Bank of Marin earnings dip as new loans help offset payoffs

NOVATO - Bank of Marin Bancorp (NASDAQ: BMRC) reported Monday that the bank’s first-quarter earnings dipped 4 percent from the fourth quarter, partly because commercial real estate owners paid off loans, but were on par with results from a year before.

First-quarter 2015 earnings were $14.5 million, down from $14.7 million in the last quarter of 2014.

Total loans were $1.35 billion at the end of last month, down slightly from $1.36 billion at the end of December. Nearly $40 million of loans were paid off during the quarter, as commercial real estate owners sold properties to take advantage of high market valuations, according to Russell Colombo, CEO and president. In the same quarter, serving to offset loan losses due to property sales, the bank made new loans of nearly $30 million.

“That’s exactly the problem,” Colombo said Monday morning. “Everything else is going really well. We had $30 million of new loan volume.”

Property prices are being driven up substantially because of the high-technology boom in the bank’s key markets, particularly Marin County, San Francisco and the East Bay, he said. As a result, property values have soared, providing owners with an ideal selling opportunity at what could be the top of the commercial real estate market cycle.

While selling is a sign of optimism in the real estate market, it poses challenges to the bank in replacing the loans that are paid off when property sells.

“It’s filtering over to Marin and the East Bay,” Colombo said of the real estate selling flurry. “Cap rates are being driven down, and prices are going up.”

In real estate, the capitalization rate is a ratio of net operating income to property value. As the value rises, the cap rate declines.

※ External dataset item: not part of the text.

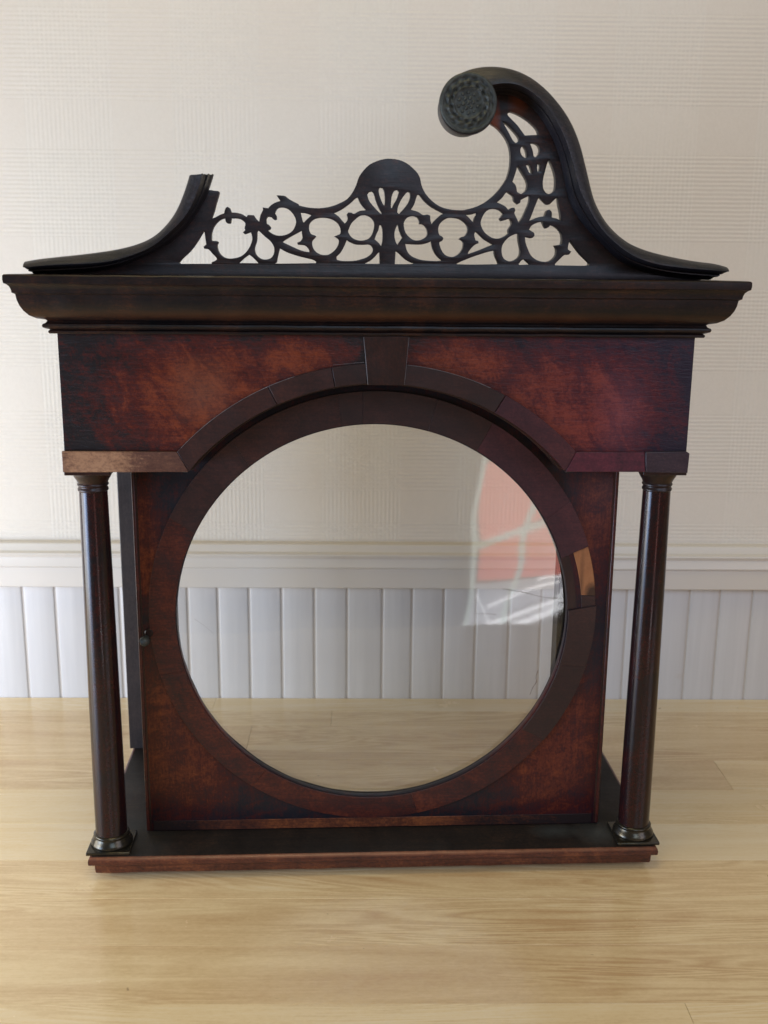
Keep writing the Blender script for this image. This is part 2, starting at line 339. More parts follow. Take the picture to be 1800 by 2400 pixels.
class G:
    """small wrapper for wiring nodes"""
    def __init__(s, nt):
        s.nt = nt

    def n(s, t, **kw):
        nd = s.nt.nodes.new(t)
        for k, v in kw.items():
            setattr(nd, k, v)
        return nd

    def put(s, sock, v):
        if isinstance(v, bpy.types.NodeSocket):
            s.nt.links.new(v, sock)
        elif v is not None:
            if hasattr(sock.default_value, '__len__') and not hasattr(v, '__len__'):
                v = (v,) * len(sock.default_value)
            if hasattr(sock.default_value, '__len__') and len(sock.default_value) == 4 and len(v) == 3:
                v = tuple(v) + (1,)
            sock.default_value = v

    def math(s, op, a, b=None, c=None, clamp=False):
        nd = s.n('ShaderNodeMath', operation=op)
        nd.use_clamp = clamp
        for i, v in enumerate((a, b, c)):
            if v is not None:
                s.put(nd.inputs[i], v)
        return nd.outputs[0]

    def coord(s, jitter=True):
        tc = s.n('ShaderNodeTexCoord').outputs['Object']
        if not jitter:
            return tc
        oi = s.n('ShaderNodeObjectInfo').outputs['Random']
        k = s.math('MULTIPLY', oi, 7.3)
        va = s.n('ShaderNodeVectorMath', operation='ADD')
        s.put(va.inputs[0], tc)
        s.nt.links.new(k, va.inputs[1])
        return va.outputs[0]

    def mapping(s, vec, scale=(1, 1, 1), rot=(0, 0, 0), loc=(0, 0, 0)):
        nd = s.n('ShaderNodeMapping')
        s.put(nd.inputs['Vector'], vec)
        nd.inputs['Scale'].default_value = scale
        nd.inputs['Rotation'].default_value = rot
        nd.inputs['Location'].default_value = loc
        return nd.outputs[0]

    def noise(s, vec, scale=1, detail=4, rough=0.55, dist=0.0):
        nd = s.n('ShaderNodeTexNoise')
        s.put(nd.inputs['Vector'], vec)
        nd.inputs['Scale'].default_value = scale
        nd.inputs['Detail'].default_value = detail
        nd.inputs['Roughness'].default_value = rough
        nd.inputs['Distortion'].default_value = dist
        return nd.outputs[0]

    def ramp(s, fac, stops):
        nd = s.n('ShaderNodeValToRGB')
        s.put(nd.inputs[0], fac)
        e = nd.color_ramp.elements
        while len(e) < len(stops):
            e.new(0.5)
        for el, (p, c) in zip(e, stops):
            el.position = p
            el.color = (c, c, c, 1) if not hasattr(c, '__len__') else tuple(c) + (1,)
        return nd.outputs[0]

    def mix(s, fac, a, b, blend='MIX'):
        nd = s.n('ShaderNodeMix', data_type='RGBA', blend_type=blend)
        s.put(nd.inputs[0], fac)
        s.put(nd.inputs[6], a)
        s.put(nd.inputs[7], b)
        return nd.outputs[2]

    def blob(s, vec, centre, radii, soft=1.0):
        """1 at the centre, 0 at the radii, in object space"""
        va = s.n('ShaderNodeVectorMath', operation='SUBTRACT')
        s.put(va.inputs[0], vec)
        va.inputs[1].default_value = centre
        vd = s.n('ShaderNodeVectorMath', operation='DIVIDE')
        s.put(vd.inputs[0], va.outputs[0])
        vd.inputs[1].default_value = radii
        ln = s.n('ShaderNodeVectorMath', operation='LENGTH')
        s.put(ln.inputs[0], vd.outputs[0])
        return s.math('MULTIPLY', s.math('SUBTRACT', 1.0, ln.outputs['Value'], clamp=True), soft, clamp=True)

    def bump(s, h, strength, dist, normal=None):
        nd = s.n('ShaderNodeBump')
        s.put(nd.inputs['Height'], h)
        nd.inputs['Strength'].default_value = strength
        nd.inputs['Distance'].default_value = dist
        if normal is not None:
            s.put(nd.inputs['Normal'], normal)
        return nd.outputs[0]


def grain_scale(axis, a, b):
    return tuple(a if ax == axis else b for ax in 'XYZ')


def wood(name, dark, mid, high, axis='X', lo=0.35, hi=0.68, rough=0.36, relief=0.00012, craze=0.0,
         wear=None, wear_gain=0.3, base_shift=0.0, spots=(), flame=34, crimson=None, spec=0.38, slant=0.6, amp=1.0):
    m, nt, b = new_mat(name)
    g = G(nt)
    raw = g.coord(False)
    v = g.coord(True)
    patch = g.noise(g.mapping(g.mapping(v, rot=(0, slant, 0)), grain_scale(axis, flame, flame * 0.5)), 1, 7, 0.66, 0.9)
    streak = g.noise(g.mapping(v, grain_scale(axis, 14, 330)), 1, 5, 0.6, 0.4)
    pores = g.noise(g.mapping(v, grain_scale(axis, 200, 900)), 1, 3, 0.7)
    speck = g.noise(g.mapping(v, (620, 620, 620)), 1, 3, 0.7)
    f = g.math('ADD', g.math('MULTIPLY', g.math('MULTIPLY_ADD', patch, amp, 0.5 - 0.5 * amp), 0.58), g.math('MULTIPLY', streak, 0.26))
    f = g.math('ADD', f, g.math('MULTIPLY', g.math('MULTIPLY_ADD', pores, 2.2, -0.6), 0.14))
    f = g.math('ADD', f, g.math('MULTIPLY', g.math('SUBTRACT', speck, 0.5), 0.42))
    if base_shift:
        f = g.math('ADD', f, base_shift)
    if wear:
        tot = None
        for c, r in wear:
            bl = g.blob(raw, c, r, 1.6)
            tot = bl if tot is None else g.math('MAXIMUM', tot, bl)
        f = g.math('ADD', f, g.math('MULTIPLY', tot, wear_gain))
    col = g.ramp(f, [(lo, dark), ((lo + hi) / 2, mid), (hi, high)])
    if crimson:
        sx = g.n('ShaderNodeSeparateXYZ')
        g.put(sx.inputs[0], raw)
        k = g.math('MULTIPLY', g.math('SUBTRACT', sx.outputs[0], crimson[0]), crimson[1], clamp=True)
        k = g.math('MULTIPLY', k, 0.75)
        hsv = g.mix(k, col, g.mix(1.0, col, crimson[2], 'MULTIPLY'))
        col = hsv
    edge = g.noise(g.mapping(v, (55, 55, 55)), 1, 5, 0.7)
    for c, r, sc, gain in spots:
        bl = g.blob(raw, c, r, 1.0)
        k = g.math('MULTIPLY', g.math('ADD', bl, g.math('MULTIPLY', g.math('SUBTRACT', edge, 0.5), 0.9)), gain)
        k = g.math('MULTIPLY', k, g.math('GREATER_THAN', bl, 0.001), clamp=True)
        k = g.math('MULTIPLY', k, g.math('MULTIPLY', bl, 6.0, clamp=True), clamp=True)
        col = g.mix(k, col, sc)
    g.put(b.inputs['Base Color'], col)
    rn = g.noise(g.mapping(v, (45, 45, 45)), 1, 5, 0.7)
    g.put(b.inputs['Roughness'], g.math('ADD', g.math('MULTIPLY', g.math('SUBTRACT', rn, 0.5), 0.35), rough, clamp=True))
    b.inputs['Specular IOR Level'].default_value = spec
    n1 = g.bump(g.math('ADD', g.math('MULTIPLY', streak, 0.6), g.math('MULTIPLY', pores, 0.6)), 0.6, relief)
    if craze:
        cz = g.noise(g.mapping(v, grain_scale(axis, 120, 620)), 1, 4, 0.7, 0.6)
        cz = g.ramp(cz, [(0.40, 0.0), (0.56, 1.0)])
        n1 = g.bump(cz, 0.75, craze, n1)
    g.put(b.inputs['Normal'], n1)
    return m


BLACKISH = dict(dark=(0.007, 0.006, 0.006), mid=(0.016, 0.011, 0.010), high=(0.045, 0.018, 0.010))
m_cornice = wood('cornice_dark_mahogany', (0.005, 0.005, 0.006), (0.014, 0.008, 0.007), (0.050, 0.018, 0.009),
                 relief=0.00018, rough=0.36, spec=0.3, flame=30, slant=0.0,
                 spots=[((0.0, -0.030, 0.3715), (0.30, 0.03, 0.0042), (0.060, 0.022, 0.009), 0.8)])
m_fret = wood('fret_blackened_mahogany', (0.009, 0.008, 0.010), (0.018, 0.014, 0.017), (0.050, 0.022, 0.018), axis='X',
              rough=0.42, relief=0.00022,
              spots=[((0.0625, -0.014, 0.4835), (0.006, 0.05, 0.016), (0.15, 0.035, 0.012), 1.6),
                     ((0.0775, -0.014, 0.492), (0.007, 0.05, 0.009), (0.13, 0.035, 0.015), 1.2)])
m_neck = wood('swan_neck_mahogany', (0.009, 0.010, 0.013), (0.018, 0.018, 0.023), (0.040, 0.026, 0.024), rough=0.38,
              relief=0.00016, craze=0.00010)
m_frieze = wood('frieze_flame_mahogany', (0.013, 0.010, 0.011), (0.070, 0.011, 0.008), (0.190, 0.038, 0.013),
                lo=0.36, hi=0.84, rough=0.36, relief=0.00026, craze=0.00007, spec=0.32, flame=85, amp=1.35,
                wear=[((-0.105, -0.016, 0.322), (0.085, 0.3, 0.055)), ((0.115, -0.016, 0.315), (0.085, 0.3, 0.055)),
                      ((-0.05, -0.016, 0.345), (0.04, 0.3, 0.022)), ((0.05, -0.016, 0.342), (0.05, 0.3, 0.025))],
                wear_gain=0.34, base_shift=-0.13, crimson=(0.03, 9.0, (1.0, 0.80, 2.1)),  # purple tint to the right puts reflected sheen into the colour
                spots=[((-0.108, -0.016, 0.325), (0.026, 0.3, 0.026), (0.22, 0.10, 0.06), 0.30),
                       ((0.150, -0.016, 0.312), (0.022, 0.3, 0.036), (0.16, 0.060, 0.085), 0.34)])  # pale purple spot paints the sheen on the right panel
m_door = wood('door_mahogany', (0.009, 0.009, 0.013), (0.052, 0.009, 0.007), (0.150, 0.034, 0.011), axis='Z', spec=0.32,
              lo=0.36, hi=0.82, rough=0.36, relief=0.00015, flame=95, slant=0.2,

              wear=[((-0.135, 0.015, 0.085), (0.06, 0.3, 0.08)), ((0.125, 0.015, 0.075), (0.06, 0.3, 0.08)),
                    ((0.145, 0.015, 0.24), (0.022, 0.3, 0.07)),
                    ((-0.150, 0.015, 0.22), (0.016, 0.3, 0.06))],
              wear_gain=0.26, base_shift=-0.10, crimson=(0.08, 12.0, (1.0, 0.8, 1.3)))
m_ring_crimson = wood('veneer_purplish_mahogany', (0.024, 0.009, 0.014), (0.045, 0.014, 0.019), (0.080, 0.022, 0.024),
                      rough=0.36)
m_ring_umber = wood('veneer_dark_umber', (0.016, 0.010, 0.010), (0.027, 0.013, 0.012), (0.048, 0.019, 0.015), rough=0.38)
m_ring_brown = wood('veneer_red_brown_mahogany', (0.018, 0.009, 0.010), (0.056, 0.012, 0.009), (0.125, 0.027, 0.012),
                    rough=0.36)
m_arch = wood('arch_veneer_mahogany', (0.018, 0.010, 0.010), (0.038, 0.015, 0.013), (0.065, 0.022, 0.016), rough=0.38)
m_key = wood('keystone_dark_mahogany', (0.010, 0.006, 0.006), (0.022, 0.009, 0.007), (0.050, 0.015, 0.010), axis='Z',
             rough=0.34)
m_faded = wood('faded_strip_mahogany', (0.055, 0.022, 0.018), (0.125, 0.055, 0.034), (0.36, 0.195, 0.105), lo=0.30, hi=0.78,
               rough=0.42, wear=[((-0.170, -0.017, 0.284), (0.038, 0.3, 0.05))], wear_gain=0.26, base_shift=-0.02)
m_strip_r = wood('strip_crimson_mahogany', (0.035, 0.010, 0.018), (0.075, 0.016, 0.028), (0.14, 0.026, 0.04), rough=0.36)
m_strip_o = wood('orange_worn_strip', (0.014, 0.008, 0.008), (0.090, 0.026, 0.012), (0.26, 0.080, 0.024), lo=0.40, hi=0.84,
                 rough=0.42, wear=[((-0.015, 0.015, 0.021), (0.150, 0.3, 0.05))], wear_gain=0.38, base_shift=-0.22)
m_block = wood('block_grey_mahogany', (0.016, 0.012, 0.018), (0.034, 0.023, 0.032), (0.06, 0.035, 0.04), rough=0.34)
m_base = wood('base_rail_mahogany', (0.026, 0.010, 0.009), (0.105, 0.030, 0.016), (0.26, 0.085, 0.030), lo=0.32, hi=0.72,
              rough=0.36, relief=0.00018,
              spots=[((0.0, -0.0182, 0.0162), (0.30, 0.0035, 0.0020), (0.30, 0.13, 0.07), 0.8)])
m_top = wood('base_top_grimy_wood', (0.010, 0.008, 0.007), (0.018, 0.013, 0.010), (0.038, 0.022, 0.014), rough=0.55,
             spec=0.22,
             spots=[((0.125, 0.006, 0.0168), (0.020, 0.012, 0.02), (0.050, 0.056, 0.052), 0.7),
                    ((0.155, 0.004, 0.0168), (0.020, 0.020, 0.02), (0.055, 0.060, 0.055), 0.7),
                    ((-0.165, 0.012, 0.0168), (0.03, 0.04, 0.02), (0.030, 0.032, 0.030), 0.6)])
m_col = wood('column_polished_mahogany', (0.007, 0.006, 0.008), (0.022, 0.006, 0.006), (0.055, 0.009, 0.008), axis='Z',
             rough=0.20, relief=0.00002, base_shift=-0.03)
m_side = wood('side_dark_wood', (0.020, 0.017, 0.018), (0.034, 0.027, 0.028), (0.052, 0.038, 0.036), axis='Z', rough=0.45)
m_inner = wood('inner_rim_dark_wood', (0.012, 0.010, 0.009), (0.035, 0.028, 0.022), (0.09, 0.06, 0.035), rough=0.5)
m_bare = wood('bare_orange_pine', (0.19, 0.070, 0.026), (0.33, 0.135, 0.052), (0.43, 0.20, 0.085), axis='Z', lo=0.05,
              hi=0.95, rough=0.5,
              spots=[((0.1455, 0.015, 0.1865), (0.008, 0.3, 0.011), (0.055, 0.026, 0.014), 1.6),
                     ((0.1370, 0.015, 0.196), (0.0022, 0.3, 0.03), (0.12, 0.05, 0.022), 0.8)])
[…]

“If you’re an investor with commercial real estate, and cap rates are getting down to 4 percent, it’s a time when you might say, hmmm, maybe I should take a little money off the table here,” Colombo said. “That’s what’s going on.

“There’s not a heck of a lot you can do, except run really hard,” he said. That means bringing in new loan volume to replace what is lost due to the sales. “Long-term, we are doing most things right,” including “generating new loan volume.”

Last year, the bank originated $180 million in new loans but had $90 million in payoffs. So half of the new business creation disappeared.

Most commercial real estate owners who paid off loans at Bank of Marin will stay on as customers and take out new loans as they acquire new properties, Colombo said.

“Hopefully they’ll have cash and they’ll want to reinvest in something else, and we’ll finance that,” he said. He encourages his 30 loan officers to maintain close contact with such long-term customers.

Bank of Marin, with headquarters in Novato, has assets of $1.8 billion. Founded in 1989, is is the sole subsidiary of Bank of Marin Bancorp, and has 21 offices in Marin, Napa, Sonoma, San Francisco and Alameda counties.

Colombo is a lifelong resident of Marin County who joined Bank of Marin in 2004 then assumed the position of president and CEO in 2006.

The bancorp’s diluted earnings per share in the first quarter were 74 cents, down from 78 cents last quarter and 76 cents a year prior.

On April 17, the board of directors declared a quarterly cash dividend of 22 cents per share, payable on May 8 to shareholders of record at the close of business on May 1.